▸ **Exercise objective**
Can you copy out the data exactly? Leave the images out.

▸ **Supplied data**
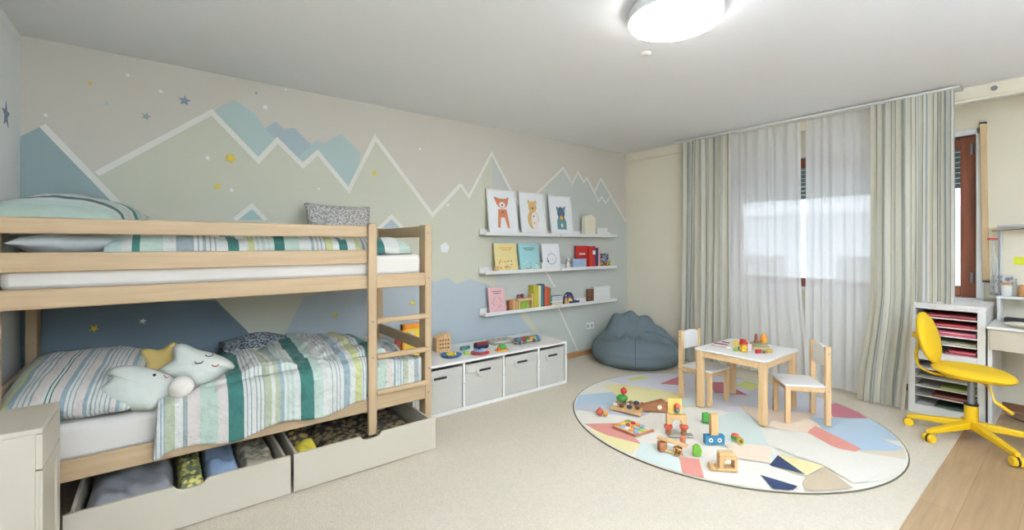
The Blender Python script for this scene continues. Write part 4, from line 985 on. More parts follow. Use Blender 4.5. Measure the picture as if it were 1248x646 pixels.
blk('toy_block', 'tall yellow dotted block in front of the red wedge', 906, 429, .05, .03, .055, dotted('yellow_dots', (196, 140, 40), (246, 208, 70), 90), -.2)
p = onT(909, 427); o = build('toy_wedge', MB().prism([(-.03, 0), (.035, 0), (.03, .05), (.0, .085), (-.022, .08)], -.02, .02, plane='XZ'), RED, bevel=.003); o.location = (p.x + .01, p.y + .02, zt); o.rotation_euler = (0, 0, -.5)
tag(o, 'tall red wedge block standing in the middle of the table', 'toy block', 'toy blocks on the low table')
blk('toy_block', 'white and pink block to the right of the red wedge', 914, 427, .03, .03, .05, mat('toy_blush', (240, 222, 220), .6), .3)
blk('toy_block', 'small pale block scattered left of the lime green block', 887, 425, .05, .012, .012, CREAM, -.3)
blk('toy_block', 'dark red block at the near right of the pile', 924.5, 430.5, .05, .022, .028, mat('toy_crimson', (186, 40, 36), .5), -.35)
blk('toy_block', 'speckled black and white block next to the dark red one', 930.5, 431, .03, .022, .024, dotted('speckle', (230, 220, 190), (60, 50, 40), 120), -.35)
blk('toy_block', 'yellow speckled block at the right end of the pile', 937, 430, .05, .025, .026, dotted('yellow_speckle', (240, 220, 120), (200, 150, 30), 120), -.35)
p = onT(925, 425); t = thing('toy_carousel', 'round wooden toy carousel with little figures on the low table', 'toy', (p.x, p.y, zt))
T_ = Matrix.Translation((p.x, p.y, zt))
build('base', MB().lathe([(.07, 0), (.075, .004), (.075, .022), (.06, .024)], 26, M=T_), mat('aged_wood', (196, 176, 130), .6, .15, 40), t)
build('platform', MB().lathe([(.05, .024), (.066, .028), (.066, .046), (.05, .05)], 26, M=T_), mat('aged_green', (150, 150, 110), .6, .15, 40), t)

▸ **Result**
The Blender Python script for this scene continues. Write part 4, from line 985 on. More parts follow. Use Blender 4.5. Measure the picture as if it were 1248x646 pixels.
blk('toy_block', 'tall yellow dotted block in front of the red wedge', 906, 429, .05, .03, .055, dotted('yellow_dots', (196, 140, 40), (246, 208, 70), 90), -.2)
p = onT(909, 427); o = build('toy_wedge', MB().prism([(-.03, 0), (.035, 0), (.03, .05), (.0, .085), (-.022, .08)], -.02, .02, plane='XZ'), RED, bevel=.003); o.location = (p.x + .01, p.y + .02, zt); o.rotation_euler = (0, 0, -.5)
tag(o, 'tall red wedge block standing in the middle of the table', 'toy block', 'toy blocks on the low table')
blk('toy_block', 'white and pink block to the right of the red wedge', 914, 427, .03, .03, .05, mat('toy_blush', (240, 222, 220), .6), .3)
blk('toy_block', 'small pale block scattered left of the lime green block', 887, 425, .05, .012, .012, CREAM, -.3)
blk('toy_block', 'dark red block at the near right of the pile', 924.5, 430.5, .05, .022, .028, mat('toy_crimson', (186, 40, 36), .5), -.35)
blk('toy_block', 'speckled black and white block next to the dark red one', 930.5, 431, .03, .022, .024, dotted('speckle', (230, 220, 190), (60, 50, 40), 120), -.35)
blk('toy_block', 'yellow speckled block at the right end of the pile', 937, 430, .05, .025, .026, dotted('yellow_speckle', (240, 220, 120), (200, 150, 30), 120), -.35)
p = onT(925, 425); t = thing('toy_carousel', 'round wooden toy carousel with little figures on the low table', 'toy', (p.x, p.y, zt))
T_ = Matrix.Translation((p.x, p.y, zt))
build('base', MB().lathe([(.07, 0), (.075, .004), (.075, .022), (.06, .024)], 26, M=T_), mat('aged_wood', (196, 176, 130), .6, .15, 40), t)
build('platform', MB().lathe([(.05, .024), (.066, .028), (.066, .046), (.05, .05)], 26, M=T_), mat('aged_green', (150, 150, 110), .6, .15, 40), t)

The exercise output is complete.